[Items listed in a dataset]
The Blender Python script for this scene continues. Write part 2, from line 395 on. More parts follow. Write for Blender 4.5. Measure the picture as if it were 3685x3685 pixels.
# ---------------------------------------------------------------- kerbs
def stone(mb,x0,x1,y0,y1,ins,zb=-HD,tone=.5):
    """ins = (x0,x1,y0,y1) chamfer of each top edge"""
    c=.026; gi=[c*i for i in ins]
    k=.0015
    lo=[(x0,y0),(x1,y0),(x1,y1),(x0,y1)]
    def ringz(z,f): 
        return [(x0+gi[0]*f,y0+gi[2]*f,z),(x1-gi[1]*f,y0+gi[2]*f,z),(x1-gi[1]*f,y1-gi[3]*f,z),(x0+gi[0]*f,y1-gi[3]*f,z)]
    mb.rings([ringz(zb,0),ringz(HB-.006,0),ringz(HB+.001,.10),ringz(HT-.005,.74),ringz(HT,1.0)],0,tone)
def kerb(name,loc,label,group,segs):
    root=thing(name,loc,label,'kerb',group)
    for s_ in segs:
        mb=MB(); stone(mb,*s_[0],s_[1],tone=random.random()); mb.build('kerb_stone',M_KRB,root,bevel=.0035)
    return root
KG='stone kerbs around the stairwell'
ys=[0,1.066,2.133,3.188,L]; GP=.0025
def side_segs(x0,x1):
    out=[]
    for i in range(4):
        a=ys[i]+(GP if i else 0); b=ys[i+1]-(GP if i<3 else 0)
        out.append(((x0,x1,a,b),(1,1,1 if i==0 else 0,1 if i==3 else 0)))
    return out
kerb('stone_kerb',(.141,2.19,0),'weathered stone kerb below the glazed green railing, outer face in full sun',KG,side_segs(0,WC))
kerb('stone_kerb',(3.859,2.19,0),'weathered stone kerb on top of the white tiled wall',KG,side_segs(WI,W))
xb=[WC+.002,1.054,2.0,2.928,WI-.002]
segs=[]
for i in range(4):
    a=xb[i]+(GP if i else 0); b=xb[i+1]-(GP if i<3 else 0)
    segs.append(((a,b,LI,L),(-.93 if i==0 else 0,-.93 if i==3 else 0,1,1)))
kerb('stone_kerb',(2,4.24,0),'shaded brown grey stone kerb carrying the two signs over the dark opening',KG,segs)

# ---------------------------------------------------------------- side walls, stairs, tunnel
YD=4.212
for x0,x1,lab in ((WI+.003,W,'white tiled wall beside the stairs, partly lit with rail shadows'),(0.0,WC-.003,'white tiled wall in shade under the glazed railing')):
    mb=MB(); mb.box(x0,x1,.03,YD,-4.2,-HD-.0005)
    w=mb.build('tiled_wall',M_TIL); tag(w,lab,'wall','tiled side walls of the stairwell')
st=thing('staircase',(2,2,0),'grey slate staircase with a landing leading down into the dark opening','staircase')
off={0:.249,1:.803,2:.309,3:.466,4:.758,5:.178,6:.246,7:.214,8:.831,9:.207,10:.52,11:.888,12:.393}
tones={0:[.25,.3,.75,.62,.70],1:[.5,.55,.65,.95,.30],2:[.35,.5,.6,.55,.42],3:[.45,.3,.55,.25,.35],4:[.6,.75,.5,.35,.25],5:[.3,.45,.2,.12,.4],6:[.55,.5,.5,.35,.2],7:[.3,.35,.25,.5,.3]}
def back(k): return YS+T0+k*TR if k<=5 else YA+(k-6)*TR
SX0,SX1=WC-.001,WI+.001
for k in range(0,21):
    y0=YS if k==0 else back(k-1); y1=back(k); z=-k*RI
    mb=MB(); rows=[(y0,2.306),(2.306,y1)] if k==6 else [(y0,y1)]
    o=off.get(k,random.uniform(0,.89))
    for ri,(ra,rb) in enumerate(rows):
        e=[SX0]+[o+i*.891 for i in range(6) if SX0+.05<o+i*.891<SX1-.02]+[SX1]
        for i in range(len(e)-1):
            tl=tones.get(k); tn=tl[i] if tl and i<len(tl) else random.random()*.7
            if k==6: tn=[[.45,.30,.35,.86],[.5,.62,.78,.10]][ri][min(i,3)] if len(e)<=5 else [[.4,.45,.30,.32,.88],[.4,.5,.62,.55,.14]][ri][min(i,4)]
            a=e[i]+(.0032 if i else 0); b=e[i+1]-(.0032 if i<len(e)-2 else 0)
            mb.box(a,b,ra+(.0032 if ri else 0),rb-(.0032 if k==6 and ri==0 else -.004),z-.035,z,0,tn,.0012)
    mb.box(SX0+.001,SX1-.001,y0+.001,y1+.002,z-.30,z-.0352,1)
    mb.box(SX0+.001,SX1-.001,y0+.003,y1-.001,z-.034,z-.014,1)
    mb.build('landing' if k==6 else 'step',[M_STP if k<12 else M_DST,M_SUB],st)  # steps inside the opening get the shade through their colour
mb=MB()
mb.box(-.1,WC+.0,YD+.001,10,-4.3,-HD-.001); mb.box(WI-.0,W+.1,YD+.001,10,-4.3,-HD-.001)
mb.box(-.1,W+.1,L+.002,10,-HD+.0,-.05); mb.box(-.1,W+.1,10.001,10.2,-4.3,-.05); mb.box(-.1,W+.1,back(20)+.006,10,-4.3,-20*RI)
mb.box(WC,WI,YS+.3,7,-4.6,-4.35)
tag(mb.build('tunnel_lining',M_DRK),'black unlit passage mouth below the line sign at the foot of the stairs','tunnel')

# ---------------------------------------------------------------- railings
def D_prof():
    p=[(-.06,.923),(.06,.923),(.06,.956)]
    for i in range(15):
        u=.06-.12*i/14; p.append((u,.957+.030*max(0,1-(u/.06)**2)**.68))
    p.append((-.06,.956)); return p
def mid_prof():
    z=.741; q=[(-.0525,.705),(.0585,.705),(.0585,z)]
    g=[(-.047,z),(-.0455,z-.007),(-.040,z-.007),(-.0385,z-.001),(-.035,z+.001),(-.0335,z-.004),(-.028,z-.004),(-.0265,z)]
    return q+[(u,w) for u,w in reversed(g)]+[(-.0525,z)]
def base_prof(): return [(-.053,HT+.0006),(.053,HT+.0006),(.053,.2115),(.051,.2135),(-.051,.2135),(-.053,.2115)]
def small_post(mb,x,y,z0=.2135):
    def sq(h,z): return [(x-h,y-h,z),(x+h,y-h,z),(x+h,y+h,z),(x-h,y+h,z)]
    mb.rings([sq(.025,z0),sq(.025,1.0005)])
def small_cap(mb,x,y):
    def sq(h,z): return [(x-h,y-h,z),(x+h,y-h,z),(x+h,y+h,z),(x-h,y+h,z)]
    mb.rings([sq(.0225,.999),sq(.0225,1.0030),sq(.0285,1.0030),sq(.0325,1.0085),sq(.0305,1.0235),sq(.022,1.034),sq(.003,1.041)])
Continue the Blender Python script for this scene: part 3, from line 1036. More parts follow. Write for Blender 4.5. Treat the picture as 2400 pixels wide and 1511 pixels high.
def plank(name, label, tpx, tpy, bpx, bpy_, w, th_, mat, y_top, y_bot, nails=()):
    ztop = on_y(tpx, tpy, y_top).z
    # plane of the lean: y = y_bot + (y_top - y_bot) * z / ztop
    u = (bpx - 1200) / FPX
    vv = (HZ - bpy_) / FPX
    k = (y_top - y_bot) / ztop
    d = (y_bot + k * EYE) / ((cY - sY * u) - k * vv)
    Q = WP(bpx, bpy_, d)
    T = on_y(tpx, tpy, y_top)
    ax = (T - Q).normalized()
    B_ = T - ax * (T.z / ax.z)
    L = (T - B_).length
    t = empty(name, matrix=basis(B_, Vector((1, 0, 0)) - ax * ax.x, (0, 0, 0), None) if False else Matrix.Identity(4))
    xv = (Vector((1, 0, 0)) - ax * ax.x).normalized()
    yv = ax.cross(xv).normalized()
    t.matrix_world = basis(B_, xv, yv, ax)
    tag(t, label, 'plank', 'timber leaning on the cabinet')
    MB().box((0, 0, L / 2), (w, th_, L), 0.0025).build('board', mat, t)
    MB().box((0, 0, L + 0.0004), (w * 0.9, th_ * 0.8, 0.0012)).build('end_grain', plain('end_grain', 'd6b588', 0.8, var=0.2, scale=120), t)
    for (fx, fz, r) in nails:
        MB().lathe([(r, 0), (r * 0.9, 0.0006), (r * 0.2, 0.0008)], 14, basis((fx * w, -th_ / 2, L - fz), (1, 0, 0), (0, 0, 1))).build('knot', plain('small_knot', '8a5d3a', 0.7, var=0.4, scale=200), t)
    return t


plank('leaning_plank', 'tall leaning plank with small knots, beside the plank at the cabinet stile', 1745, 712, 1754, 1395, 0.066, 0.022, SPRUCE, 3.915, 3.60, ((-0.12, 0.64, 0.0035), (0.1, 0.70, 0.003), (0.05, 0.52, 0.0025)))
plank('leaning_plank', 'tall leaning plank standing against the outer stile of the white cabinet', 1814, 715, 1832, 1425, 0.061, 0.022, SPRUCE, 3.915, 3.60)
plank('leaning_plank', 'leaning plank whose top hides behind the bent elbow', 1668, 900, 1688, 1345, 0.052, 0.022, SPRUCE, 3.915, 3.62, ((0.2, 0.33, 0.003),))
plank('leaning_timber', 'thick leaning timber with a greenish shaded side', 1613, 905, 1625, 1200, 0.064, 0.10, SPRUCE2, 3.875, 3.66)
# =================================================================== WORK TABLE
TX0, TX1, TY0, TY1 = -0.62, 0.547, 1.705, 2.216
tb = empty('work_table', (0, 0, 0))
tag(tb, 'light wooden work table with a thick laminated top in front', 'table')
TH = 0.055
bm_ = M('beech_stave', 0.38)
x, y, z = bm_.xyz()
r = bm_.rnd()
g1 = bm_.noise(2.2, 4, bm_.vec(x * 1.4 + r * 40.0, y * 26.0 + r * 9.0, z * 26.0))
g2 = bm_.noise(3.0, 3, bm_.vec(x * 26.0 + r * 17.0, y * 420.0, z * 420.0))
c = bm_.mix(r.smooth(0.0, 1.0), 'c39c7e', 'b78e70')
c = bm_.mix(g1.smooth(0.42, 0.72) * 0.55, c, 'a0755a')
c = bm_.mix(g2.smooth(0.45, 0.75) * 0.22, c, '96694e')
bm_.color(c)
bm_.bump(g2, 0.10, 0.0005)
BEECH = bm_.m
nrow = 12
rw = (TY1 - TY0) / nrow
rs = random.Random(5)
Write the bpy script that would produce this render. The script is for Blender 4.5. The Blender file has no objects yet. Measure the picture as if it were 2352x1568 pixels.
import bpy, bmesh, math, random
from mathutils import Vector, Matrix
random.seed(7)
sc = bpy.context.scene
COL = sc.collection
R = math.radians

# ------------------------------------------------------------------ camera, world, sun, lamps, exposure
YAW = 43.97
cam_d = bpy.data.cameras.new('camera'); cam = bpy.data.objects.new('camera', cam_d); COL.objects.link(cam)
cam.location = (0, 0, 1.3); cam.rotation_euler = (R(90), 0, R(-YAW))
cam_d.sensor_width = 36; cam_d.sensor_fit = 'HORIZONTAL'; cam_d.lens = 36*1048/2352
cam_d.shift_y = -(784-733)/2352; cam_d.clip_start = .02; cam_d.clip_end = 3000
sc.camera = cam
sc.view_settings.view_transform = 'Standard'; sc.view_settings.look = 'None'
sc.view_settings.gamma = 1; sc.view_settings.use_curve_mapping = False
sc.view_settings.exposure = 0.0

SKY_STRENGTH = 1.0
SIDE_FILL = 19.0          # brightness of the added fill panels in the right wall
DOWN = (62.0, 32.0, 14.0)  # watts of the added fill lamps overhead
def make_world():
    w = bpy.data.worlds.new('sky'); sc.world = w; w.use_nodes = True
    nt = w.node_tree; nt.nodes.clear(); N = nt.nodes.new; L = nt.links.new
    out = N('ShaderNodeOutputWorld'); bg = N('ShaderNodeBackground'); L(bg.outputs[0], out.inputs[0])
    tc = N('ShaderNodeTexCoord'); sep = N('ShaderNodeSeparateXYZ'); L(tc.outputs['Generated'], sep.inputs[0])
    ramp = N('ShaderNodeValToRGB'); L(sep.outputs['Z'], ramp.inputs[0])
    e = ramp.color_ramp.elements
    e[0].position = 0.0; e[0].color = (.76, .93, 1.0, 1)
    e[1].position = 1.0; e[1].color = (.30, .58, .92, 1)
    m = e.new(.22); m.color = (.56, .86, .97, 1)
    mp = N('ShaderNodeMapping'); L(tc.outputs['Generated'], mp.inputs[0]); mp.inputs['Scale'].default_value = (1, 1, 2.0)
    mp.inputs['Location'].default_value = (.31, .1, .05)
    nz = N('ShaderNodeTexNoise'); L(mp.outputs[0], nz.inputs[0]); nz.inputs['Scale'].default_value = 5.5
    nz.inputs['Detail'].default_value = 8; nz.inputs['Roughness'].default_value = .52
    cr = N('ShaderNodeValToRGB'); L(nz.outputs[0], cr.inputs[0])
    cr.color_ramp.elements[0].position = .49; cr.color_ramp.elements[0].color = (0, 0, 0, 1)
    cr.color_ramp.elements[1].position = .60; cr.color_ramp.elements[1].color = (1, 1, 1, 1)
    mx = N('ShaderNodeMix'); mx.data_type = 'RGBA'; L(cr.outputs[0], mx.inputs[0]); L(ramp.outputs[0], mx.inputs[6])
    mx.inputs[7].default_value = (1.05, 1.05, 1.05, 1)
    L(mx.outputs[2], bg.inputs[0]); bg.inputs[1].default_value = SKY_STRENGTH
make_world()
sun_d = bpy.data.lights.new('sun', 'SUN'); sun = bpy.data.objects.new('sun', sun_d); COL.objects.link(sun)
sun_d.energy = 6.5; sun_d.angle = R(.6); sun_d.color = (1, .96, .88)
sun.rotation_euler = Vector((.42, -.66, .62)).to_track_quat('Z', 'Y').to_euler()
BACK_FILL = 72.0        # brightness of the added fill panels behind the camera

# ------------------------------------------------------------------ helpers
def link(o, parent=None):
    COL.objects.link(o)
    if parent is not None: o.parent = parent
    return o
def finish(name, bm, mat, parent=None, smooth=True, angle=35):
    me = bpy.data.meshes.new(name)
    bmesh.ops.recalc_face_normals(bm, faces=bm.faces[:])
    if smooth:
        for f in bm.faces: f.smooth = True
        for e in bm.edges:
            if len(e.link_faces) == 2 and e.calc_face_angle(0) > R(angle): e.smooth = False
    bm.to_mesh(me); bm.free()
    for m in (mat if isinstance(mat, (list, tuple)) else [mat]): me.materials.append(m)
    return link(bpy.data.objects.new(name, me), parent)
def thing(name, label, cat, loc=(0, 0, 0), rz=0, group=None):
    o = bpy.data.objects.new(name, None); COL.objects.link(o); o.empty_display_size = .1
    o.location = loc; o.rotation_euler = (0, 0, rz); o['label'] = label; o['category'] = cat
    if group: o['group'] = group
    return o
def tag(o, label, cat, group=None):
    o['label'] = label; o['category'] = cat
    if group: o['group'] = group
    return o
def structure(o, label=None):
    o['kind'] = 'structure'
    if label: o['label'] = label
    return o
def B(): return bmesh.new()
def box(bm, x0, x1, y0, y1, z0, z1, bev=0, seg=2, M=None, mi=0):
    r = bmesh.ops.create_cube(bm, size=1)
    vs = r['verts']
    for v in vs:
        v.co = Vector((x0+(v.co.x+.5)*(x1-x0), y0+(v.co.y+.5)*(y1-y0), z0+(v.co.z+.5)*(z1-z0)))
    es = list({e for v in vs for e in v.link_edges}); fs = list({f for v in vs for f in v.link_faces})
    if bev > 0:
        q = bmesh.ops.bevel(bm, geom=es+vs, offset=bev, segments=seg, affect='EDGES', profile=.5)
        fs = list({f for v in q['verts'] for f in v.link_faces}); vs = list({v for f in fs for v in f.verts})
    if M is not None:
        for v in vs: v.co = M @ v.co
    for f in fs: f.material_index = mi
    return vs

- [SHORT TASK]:
Identify and list each line with the word "Python".

- [TASK ANSWER]:
The Blender Python script for this scene continues. Write part 2, from line 395 on. More parts follow. Write for Blender 4.5. Measure the picture as if it were 3685x3685 pixels.
Continue the Blender Python script for this scene: part 3, from line 1036. More parts follow. Write for Blender 4.5. Treat the picture as 2400 pixels wide and 1511 pixels high.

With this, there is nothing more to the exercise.